To revisit the language of the 22nd amendment.
That doesn’t supersede the section of Article II which I quoted; it just adds an additional qualifier.
We as a nation could have chosen to amend Article 2, Section 1 of the constitution to change the eligibility requirements. But we didn’t – they remain unchanged.
Or we could have written the 22nd Amendment to say that a two term president is no longer eligible to be president. But we didn’t do that either. The language says a two term president can no longer be elected president.
Surely people understand that election is not the only route to be president. Yet the 22nd Amendment precludes just the single route of election.
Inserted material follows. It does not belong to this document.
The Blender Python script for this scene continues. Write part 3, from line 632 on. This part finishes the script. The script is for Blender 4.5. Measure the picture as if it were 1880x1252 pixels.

I must assume this is deliberate.
And I must assume that the framers of the 22nd amendment considered it obvious that what they intended was for such a person to be ineligible for the office, and that they didn’t expect this level of nitpicking.
After 150 years of nitpicking the constitution word by word, they wouldn’t expect more nitpicking on new stuff?
If it’s Bachmann, they’ll lose so early, we’ll know the winner before the polls close.
Why not Herman Cain? Isn’t it sort of expected that bigo-- erm, I mean republicans to show up to the Dems? “Hey, we got a black guy too, and he knows economics! And his middle name isn’t Huessin!”
I have just read the text of the 22nd Amendment, and I note that it does not mention Article II nor say that any part of it is nullfied. This distinguishes it from, say, the 21st Amendment (ending Prohibition), which explicitly calls out the 18th Amendment and tells it to clean out its desk and go home.
Amendment 22 does not undo Article II’s definition of who is eligible to be president; it merely narrows the field on who may be elected president. To claim otherwise is pointless and insupportable.